Com a recente edição de "Multiply", Jamie Lidell o antigo agente provocador ao serviço da electrónica radical, transmutou-se (diríamos memso galvanizou-se) e assumiu o soul man que sempre existiu dentro dele. O resultado foi o aplauso unânime, conquistando criticas favoráveis em todo o lado. Capa da Wire, páginas na Straight No Chaser, Dazed and Confused, Pitchfork ou no Guardian, contribuiram para o reconhecimento do público e em Portugal, mostrou o que valia de pijama vestido e chinelos de quarto revelando uma alma do tamanho do mundo e uma disponibilidade para o espectáculo/ entretenimento magnética e contagiante. Tanto no disco, como em palco, desnuda a alma e dá o corpo ao manifesto, cresce e multiplica-se e afirma-se como soul man capaz de fazer as delícias dos fãs de Otis Redding, Marvin Gaye, Stevie Wonder, Sly Stone, Prince, Funkadelic ao mesmo tempo que é comparado a D'Angelo e até aos Jamiroquai. Enquanto isto, não perde adeptos na secção da weird electronica. Tudo arranjado e subtilmente torcido por uma estrutura musical que assenta que nem uma luva na voz quente, cheia e expressiva de Lidell, mas que apesar do apelo pop e química imediata não se verga a quaisquer tipo de cânones do "mainstream" (até porque á algumas excepções à estética soulfoul dominante, arritmias, rare funk groove, pequenas trips psicadélicas, como pisacares de olho em sono rem, torrões de afro-beat, ...), continuando ( como nos filmes de terror, há sempre uma centelha de mal que nunca se extingue...) a assumir a necessidade de inventar e surpreender, ainda que mais subtilmente.

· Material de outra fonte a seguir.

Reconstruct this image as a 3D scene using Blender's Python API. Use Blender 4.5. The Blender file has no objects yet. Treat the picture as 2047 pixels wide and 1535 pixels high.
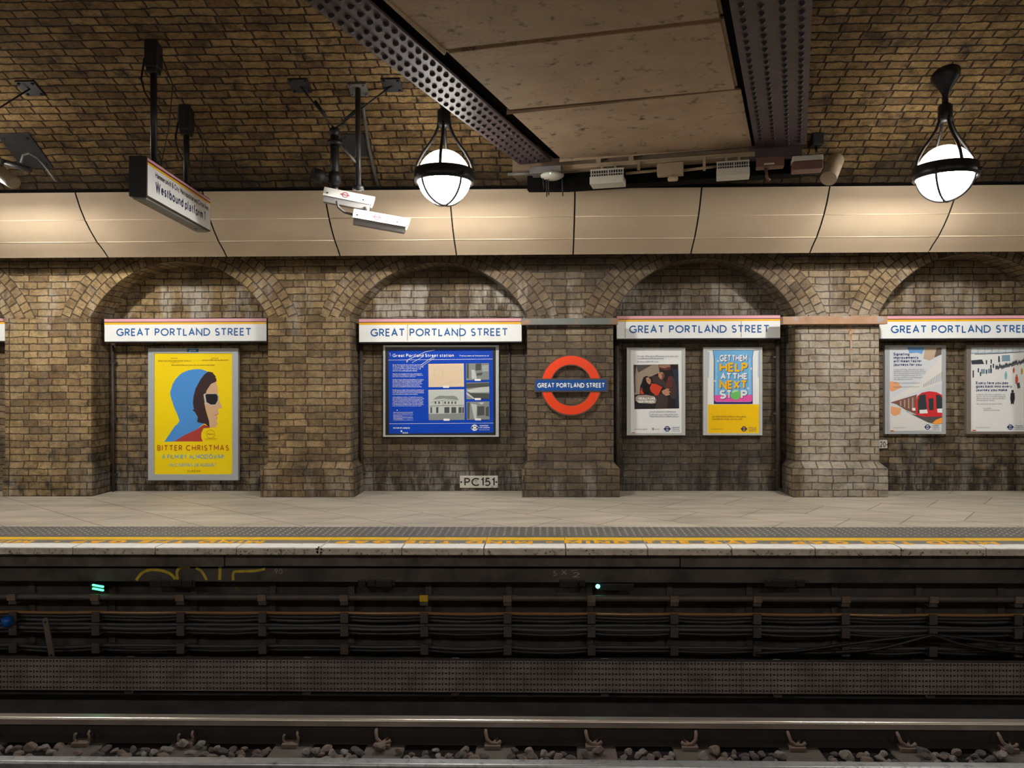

Um disco fantástico que poderá surpreender apenas quem não ouviu com atenção o último álbum de Supercollider, ou não reparou que no melhor da aventura jazzística da Mathew Herbert's Big Band constava o aviso cantado por J.L, "Everything Changed".
Tudo mudou para ainda melhor. Ao vivo tudo pode acontecer. Ele já nos avisou. Alimenta-se do público. Portanto, preparem-se, sábado, festa oxigénio, com Jamie Lidell à solta no Sabotage a fechar os concertos às quatro da manhã.
À meia-noite há Who Made Who, às duas, Jackson and His Computer Band. Pelo meio e até ao fim há DJ's Oxigenio All Stars.